Retro Whistle Stop Smiles

Frank Leslie Sr. and his gaggle of kids at the Whistle Stop in Fair Haven circa 1979 Photo/Elaine Van Develde
Frank Leslie Sr. and his gaggle of kids at the Whistle Stop in Fair Haven circa 1979
Photo/Elaine Van Develde

By Elaine Van Develde

Sometimes all it takes is a jawbreaker, a slice of Elio’s pizza, pinball and friends all enveloped in a gingham-curtained room with a jovial giant of a dad host to make a bunch of kids smile.

Sometimes. Some simpler time back in time.

That’s pretty much all it took a few decades ago at the Whistle Stop in Fair Haven, anyway. It was a little red house in back of the Acme. Well, it’s still there, and so are the indelible memories, but times have changed and so has it’s purpose.

It was barely a conscious business intention, the Whistle Stop. Call it a kids’ community sort of concept with a little snack and tchotchke business on the side. Frank (Sr.) and Barbara Leslie opened the little penny candy store, replete with a few seats, a microwave, a freezer for frozen candy bars, a pinball machine and a TV. Oh, and it was peppered with antiques.

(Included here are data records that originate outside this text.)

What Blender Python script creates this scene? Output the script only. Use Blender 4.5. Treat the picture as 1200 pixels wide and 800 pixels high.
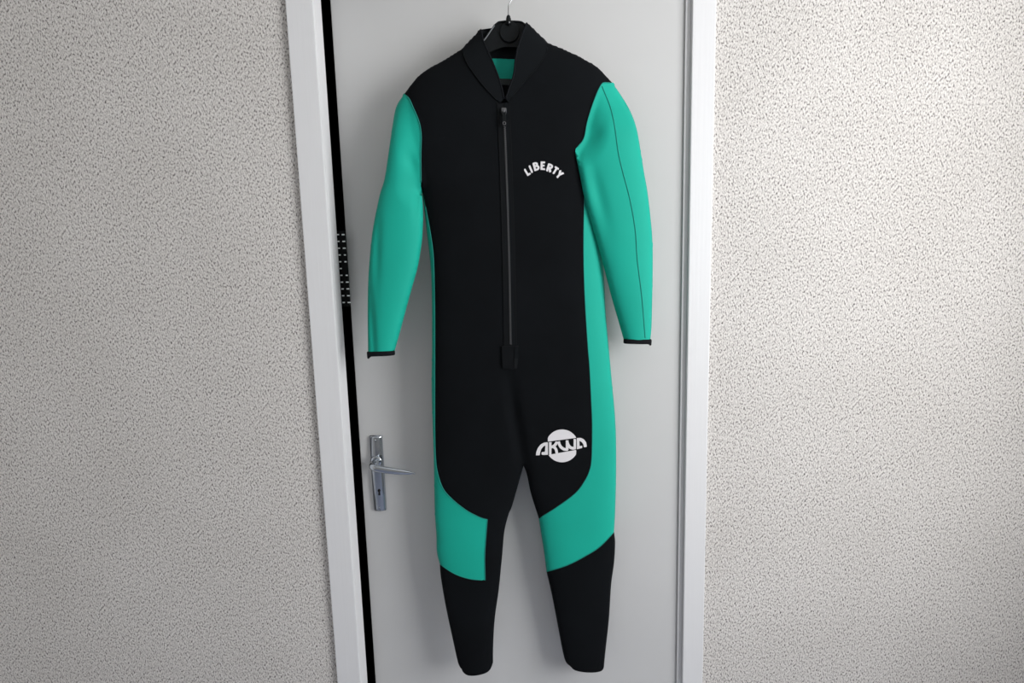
import bpy, bmesh, math, random
import numpy as np
from mathutils import Vector, Matrix
from mathutils.geometry import delaunay_2d_cdt

for o in list(bpy.data.objects): bpy.data.objects.remove(o)
random.seed(3)
C = bpy.context.scene.collection
SC = bpy.context.scene

# ------------------------------------------------------------------ camera
F_PX, D, ZC = 620.0, 1.16, 1.43
up = Vector((-133, 4800, F_PX)).normalized()
Fw = Vector((0, 0, -1)); Yc = (Fw - Fw.dot(up)*up).normalized(); Xc = Yc.cross(up)
MR = Matrix((Xc, Yc, up))
CAM = Vector((0, -D, ZC))
cam = bpy.data.cameras.new('camera'); cam.sensor_width = 36; cam.lens = F_PX/1200*36; cam.clip_start = .02
co = bpy.data.objects.new('camera', cam); C.objects.link(co)
co.matrix_world = Matrix.Translation(CAM) @ MR.to_4x4()
SC.camera = co

# ------------------------------------------------------------------ world, light, exposure
w = bpy.data.worlds.new('sky'); SC.world = w; w.use_nodes = True
w.node_tree.nodes['Background'].inputs[0].default_value = (.72, .86, 1, 1)
w.node_tree.nodes['Background'].inputs[1].default_value = 1.2
def area(name, loc, rot, sx, sy, power, col):
    l = bpy.data.lights.new(name, 'AREA'); l.shape = 'RECTANGLE'; l.size = sx; l.size_y = sy
    l.energy = power; l.color = col
    o = bpy.data.objects.new(name, l); C.objects.link(o); o.location = loc; o.rotation_euler = rot
    return o
# daylight entering through window_1 in the right-hand wall
area('window_daylight', (1.58, -1.34, 1.64), (0, math.radians(90), 0), 1.2, 1.2, 48, (.99, .992, 1))
SC.view_settings.view_transform = 'Standard'; SC.view_settings.look = 'None'
SC.view_settings.gamma = 1; SC.view_settings.use_curve_mapping = False
SC.view_settings.exposure = 0.17

def at(px, py, y):
    """world point on the plane Y=y for a position read off the photograph"""
    d = MR @ Vector((px-600, -(py-400), -F_PX)); t = (y-CAM.y)/d.y
    return CAM + d*t

# ------------------------------------------------------------------ materials
def mat(name, col, rough=.5, metal=0, noise=None, bump=0, bscale=200, sheen=0, spec=.5, coat=0):
    m = bpy.data.materials.new(name); m.use_nodes = True
    nt = m.node_tree; b = nt.nodes['Principled BSDF']
    b.inputs['Base Color'].default_value = (*col, 1); b.inputs['Roughness'].default_value = rough
    b.inputs['Metallic'].default_value = metal; b.inputs['Specular IOR Level'].default_value = spec
    b.inputs['Sheen Weight'].default_value = sheen; b.inputs['Coat Weight'].default_value = coat
    tc = nt.nodes.new('ShaderNodeTexCoord')
    if noise:
        sc, amt = noise
        n = nt.nodes.new('ShaderNodeTexNoise'); n.inputs['Scale'].default_value = sc; n.inputs['Detail'].default_value = 5
        r = nt.nodes.new('ShaderNodeValToRGB')
        r.color_ramp.elements[0].position = .3; r.color_ramp.elements[1].position = .7
        r.color_ramp.elements[0].color = (*[c*(1-amt) for c in col], 1)
        r.color_ramp.elements[1].color = (*[min(1, c*(1+amt)) for c in col], 1)
        nt.links.new(tc.outputs['Object'], n.inputs['Vector']); nt.links.new(n.outputs[0], r.inputs[0])
        nt.links.new(r.outputs[0], b.inputs['Base Color'])
    if bump:
        n = nt.nodes.new('ShaderNodeTexNoise'); n.inputs['Scale'].default_value = bscale; n.inputs['Detail'].default_value = 3
        bp = nt.nodes.new('ShaderNodeBump'); bp.inputs['Strength'].default_value = bump; bp.inputs['Distance'].default_value = .001
        nt.links.new(tc.outputs['Object'], n.inputs['Vector']); nt.links.new(n.outputs[0], bp.inputs['Height'])
        nt.links.new(bp.outputs[0], b.inputs['Normal'])
    return m

def stucco_mat():
    m = bpy.data.materials.new('sprayed_plaster'); m.use_nodes = True
    nt = m.node_tree; b = nt.nodes['Principled BSDF']; b.inputs['Roughness'].default_value = .9
    L = nt.links
    tc = nt.nodes.new('ShaderNodeTexCoord'); mp = nt.nodes.new('ShaderNodeMapping')
    mp.inputs['Rotation'].default_value = (0, math.radians(35), 0); mp.inputs['Scale'].default_value = (1, 1, .62)
    L.new(tc.outputs['Object'], mp.inputs[0])
    n1 = nt.nodes.new('ShaderNodeTexNoise'); n1.inputs['Scale'].default_value = 315; n1.inputs['Detail'].default_value = 2.5
    n1.inputs['Roughness'].default_value = .55
    n2 = nt.nodes.new('ShaderNodeTexNoise'); n2.inputs['Scale'].default_value = 600; n2.inputs['Detail'].default_value = 2
    n3 = nt.nodes.new('ShaderNodeTexNoise'); n3.inputs['Scale'].default_value = 4; n3.inputs['Detail'].default_value = 3
    for n in (n1, n2): L.new(mp.outputs[0], n.inputs['Vector'])
    L.new(tc.outputs['Object'], n3.inputs['Vector'])
    r = nt.nodes.new('ShaderNodeValToRGB'); e = r.color_ramp.elements
    e[0].position = .30; e[0].color = (.07, .062, .058, 1); e[1].position = .44; e[1].color = (.54, .510, .485, 1)
    e2 = e.new(.375); e2.color = (.24, .222, .212, 1)
    e3 = e.new(.60); e3.color = (.76, .73, .70, 1)
    L.new(n1.outputs[0], r.inputs[0])
    mix = nt.nodes.new('ShaderNodeMix'); mix.data_type = 'RGBA'; mix.blend_type = 'MULTIPLY'; mix.inputs[0].default_value = .22
    L.new(r.outputs[0], mix.inputs[6]); 
    r3 = nt.nodes.new('ShaderNodeValToRGB'); r3.color_ramp.elements[0].position = .35; r3.color_ramp.elements[1].position = .65
    r3.color_ramp.elements[0].color = (.75, .74, .72, 1)
    L.new(n3.outputs[0], r3.inputs[0]); L.new(r3.outputs[0], mix.inputs[7])
    L.new(mix.outputs[2], b.inputs['Base Color'])
    ad = nt.nodes.new('ShaderNodeMath'); ad.operation = 'MULTIPLY_ADD'; ad.inputs[1].default_value = .4
    L.new(n2.outputs[0], ad.inputs[0]); L.new(n1.outputs[0], ad.inputs[2])
    bp = nt.nodes.new('ShaderNodeBump'); bp.inputs['Strength'].default_value = .6; bp.inputs['Distance'].default_value = .0016
    L.new(ad.outputs[0], bp.inputs['Height']); L.new(bp.outputs[0], b.inputs['Normal'])
    return m

def brushed_paint(name, col, rough, dirn='z'):
    """painted wood: faint brush streaks along the length"""
    m = mat(name, col, rough)
    nt = m.node_tree; b = nt.nodes['Principled BSDF']; L = nt.links
    tc = nt.nodes.new('ShaderNodeTexCoord'); mp = nt.nodes.new('ShaderNodeMapping')
    mp.inputs['Scale'].default_value = (160, 160, 5)
    n = nt.nodes.new('ShaderNodeTexNoise'); n.inputs['Scale'].default_value = 1; n.inputs['Detail'].default_value = 3
    L.new(tc.outputs['Object'], mp.inputs[0]); L.new(mp.outputs[0], n.inputs['Vector'])
    bp = nt.nodes.new('ShaderNodeBump'); bp.inputs['Strength'].default_value = .25; bp.inputs['Distance'].default_value = .0008
    L.new(n.outputs[0], bp.inputs['Height']); L.new(bp.outputs[0], b.inputs['Normal'])
    return m

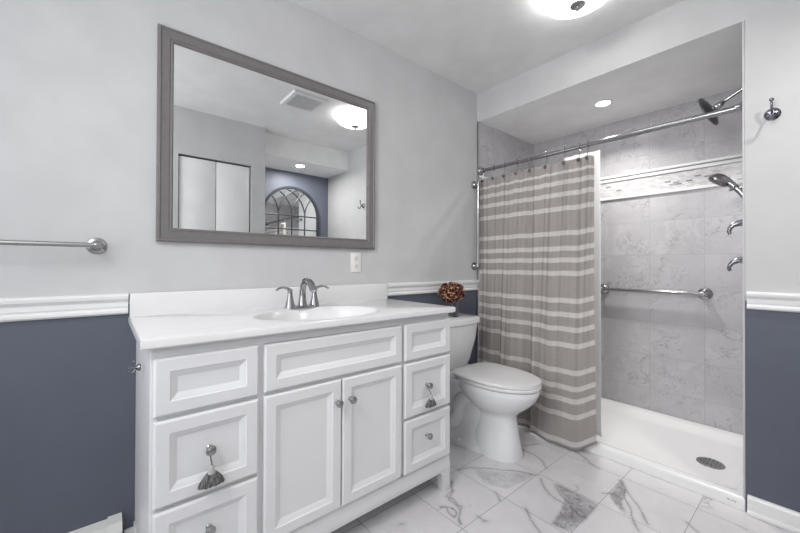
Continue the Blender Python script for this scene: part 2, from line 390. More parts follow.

But, who knew?

The Whistle Stop started out as an antique store in 1970, but it turned into something entirely different in 1978 that became iconic and endured through 1984 in its physical location and beyond in many a kid’s mind’s eye.

It was a stop for kids after school or on a break — or something like that. They’d walk to the store with their allowance, buy a little something, fill their bellies with an affordable slice or hot dog, and cap it off with a frozen Milky Way and a game of pinball or some TV and kidding around — literally.

And, if you were so inclined, or at least old enough to strum and half able to hold a tune, Mrs. Leslie taught guitar lessons upstairs and ran a group dubbed the Fair Haven Folk Singers. Truth: She confessed a couple of years ago that she only taught us two chords and a little plucking. But, hey, you could play just enough to enjoy a little ditty around the campfire or in a parade strumming those two.

The place just plain made kids (and the Leslies) happy. Anyone could afford to buy a little something and they got to hang out with, well, the cool neighborhood kids. The real truth is that there was a real sense of simple belonging at the Whistle Stop.

When Rumson-Fair Haven Retrospect met up with the owner of one of the new businesses (which we noticed yesterday is no longer) functioning out of the former Whistle Stop’s upstairs, she was astounded that kids even walked in this slightly more than 1 square-mile borough to recreate after school, much less enjoy a jawbreaker and frozen pizza.

But, they did. And they all remember.

So, we honor the memories of the Whistle Stop and the Leslies’ legacy with this Retro Pic of the Day that shows Mr. Leslie serving up some Charleston Chews with a smile.

Mrs. Leslie had also confessed — and we’re here to tell you it’s the truth — that no one was ever left out of the Whistle Stop fun.

If a kid came in and they saw he or she was struggling to muster up some spare change for a slice or a piece of candy, they’d just, without a word, only a smile, just put that little something they saw them eying up in their hand.

They never wanted anyone to feel left out. And no one did.

Thank you, Frank and Barbara Leslie, for the simple fun and sense of belonging in that little gingham curtained place with paper plates and plastered grins where everyone knew your name, those last baby teeth were likely lost to a frozen candy bar and no one got in trouble for any such miscreant behavior! Why? Because they were safe and content at the Whistle Stop.